An unprecedented paradigm shift is evolving in the energy commodities trade of India, the world’s third-largest oil consumer after the US and China, and second largest oil importer after China importing over 85 percent of its crude needs. Despite being the second largest coal producer in the world, India is also the world’s second largest coal importer as new power plants designed to use only high grade imported coal (17.6 GW or 8.6% of the 204.9 GW installed power generation capacity) while older power plants import the fuel for blending with domestic coal according to S&P Global. Indian Ministry of Commerce’s Export & Import Data Bank (EIDB) points to crude oil imports worth US$ 122.45 billion and around 173.32 million tons of coal imports worth US$ 30.6 billion in the year 2021-22.

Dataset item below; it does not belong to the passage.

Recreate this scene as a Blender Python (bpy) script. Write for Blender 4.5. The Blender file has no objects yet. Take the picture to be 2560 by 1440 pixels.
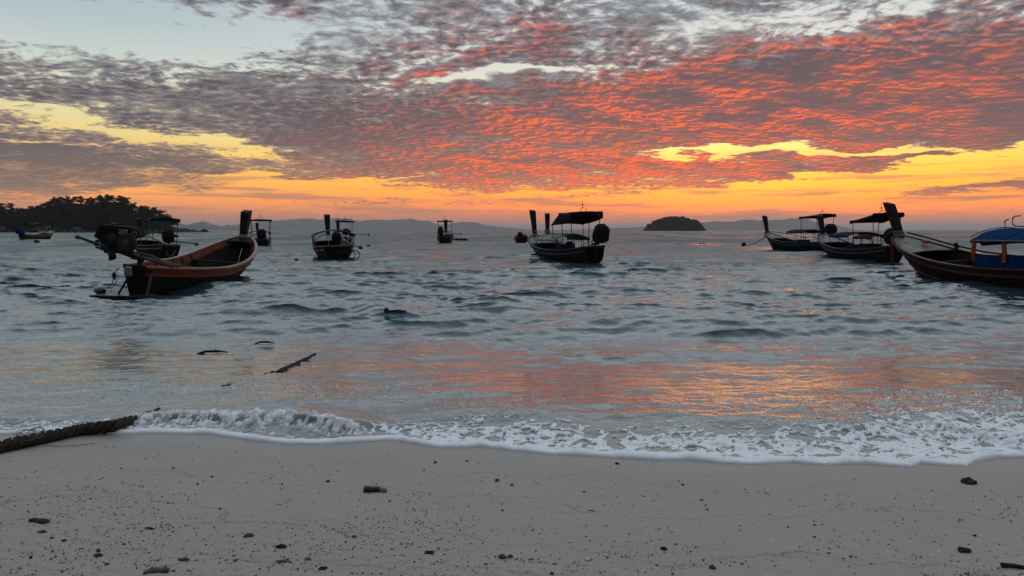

source: Government of India Ministry of Commerce
In a new paradigm shift, according to analysis by Bloomberg, Russia surpassed Saudi Arabia as the second-biggest supplier of crude to India in June 2022, ranked just behind Iraq.
In comparison, India’s imports of U.S. oil and gas commodities which grew from $4.1 billion in 2018 to $5.5 billion in 2020 roughly halved by July 2021 and the US is no longer among India’s top oil suppliers according to the oil ministry’s Petroleum Planning & Analysis Cell.
With economic growth expected to rise to 8% this year, Indian state refiners which dominate fuel retailing are in the market for the lowest priced crude that works with their refinery and product configurations via open tenders. The discount of Russian Urals crude to Brent crude was around $30 per barrel with bigger discounts to other medium-sour grades typically sold to India such as Oman and Upper Zakum reflecting the huge risk premium the market requires to transact on Russian cargoes according to Kpler. In 2021, only around 2% of India’s total oil imports (12 million barrels or 33,000 barrels a day on average of Urals crude) came from Russia, according to Kpler.
Urals oil contracts for India rose from nothing in January 2022 to 300,000 barrels a day in March to 700,000 a day in April totaling around 26 million barrels ending June 2022 according to Kpler. The India-bound Russian tankers head into Jamnagar, in the western state of Gujarat, where Reliance Industries has the world’s largest refinery complex, and into the Vadinar refinery of Nayara Energy an affiliate of Rosneft, the Russian state company which alone imports crude oil worth about $1bn every month or 400,000 barrels per day on average.

This paradigm shift in India’s energy trade is not limited to oil. Russia became India's third-largest coal supplier in July 2022 after Indonesia and Australia, with imports from Russia jumping 70.3% to a new record of 2.06 million mt, per Coalmint data. In comparison, thermal coal imports from the US fell 52% on the year to 3.4 million mt over the same time. Russian imports to India are expected to rise even higher due to a wider coal shortage during the third quarter of 2022 exacerbated by higher electricity demand.
Steep discounts offered by Russian suppliers for thermal coal and Urals crude as global prices trade at near-record highs due to western sanctions are not the only reason for this paradigm shift. India is also exploring alternative payment channels for trade with Russia including allowing payments for energy commodities in the Indian rupee or settling the trade in other Asian currencies furthering this new paradigm.